Tuesday, February 28, 2006

When writers don't hurt anymore

A good friend stopped writing a couple of years ago. The guy is talented, and his crime novel deserves to be published. When I'd met him about 10 years ago, he was still trying to recover from a bitter divorce. He wrote plenty of high-quality (in my opinion) noir fiction and participated actively in our writer's group. Over time he showed up less and less frequently at our group, and eventually stopped almost altogether.

So what happened? He found a girlfriend who made him happy, that's what. Life pulled him in a different direction, but love and work still left him with time to write if he wanted to. But one day he explained to me that he no longer had enough pain in his life to make him write. Anger and despair were part of his motivation to write in the first place, he said--in his novels he exacted plenty of fictional revenge on his wife, and now he feels much better.

Maybe that explains why I don't write more than I do. There is largely an absence of pain in my life. Doesn't unhappiness drive most creative writing?

5 comments:

Bob Sanchez said...

Maegan, you can certainly observe other people's unhappiness and write about that. In fact, I didn't really mean that you have to write about your own unhappiness, but that writing can be cathartic for a writer who's in pain.

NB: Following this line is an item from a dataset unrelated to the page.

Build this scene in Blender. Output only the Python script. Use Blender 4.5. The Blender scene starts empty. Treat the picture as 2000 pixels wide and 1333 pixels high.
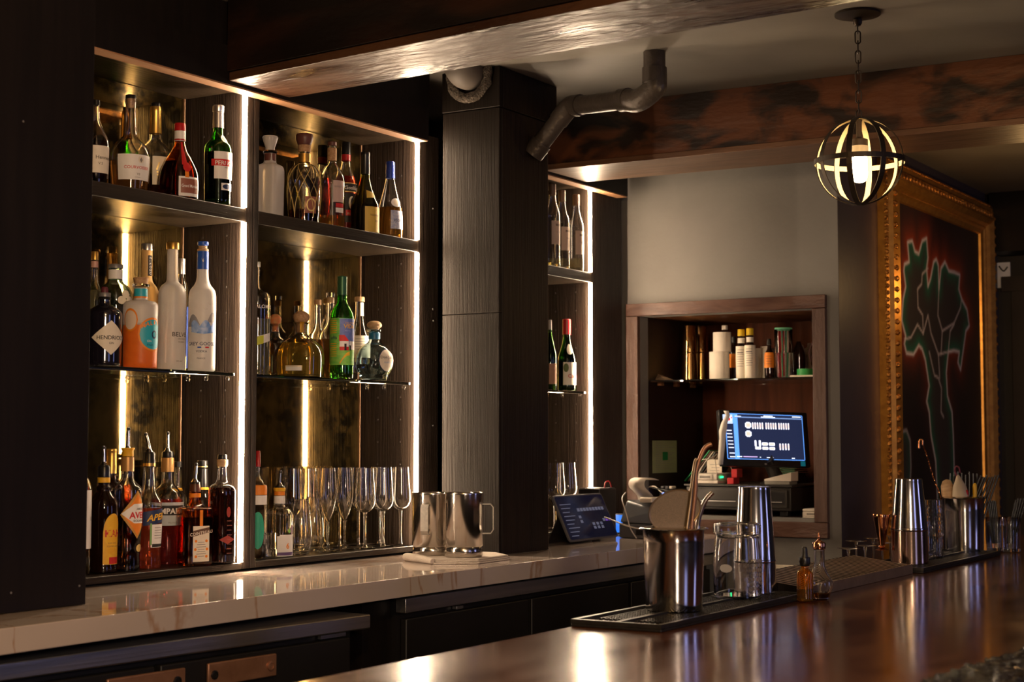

Ask yourself "What if...?" and you can come up with lots to write about. Say you're writing about a happy woman. Ask what happens if x, y, or z happens to her? Her boyfriend cheats, her mother dies, her house burns down, she loses her job? Then you have the nugget of a story.

Richard Lewis said...

Well, me, I've found that I'm most happy when I'm unhappily writing.

I wish I could paint or do creative mathematics.

Richard Lewis said...

Oh, I meant to say before clicking on "publish" too quickly, no, I don't think unhappiness is required writing fuel. Imagination is.

Anonymous said...

Gee, Bob, anyone I know...?

;-)

DT

Bob Sanchez said...

Yeah, D.T., it's you I'm talking about. And that's no B.S.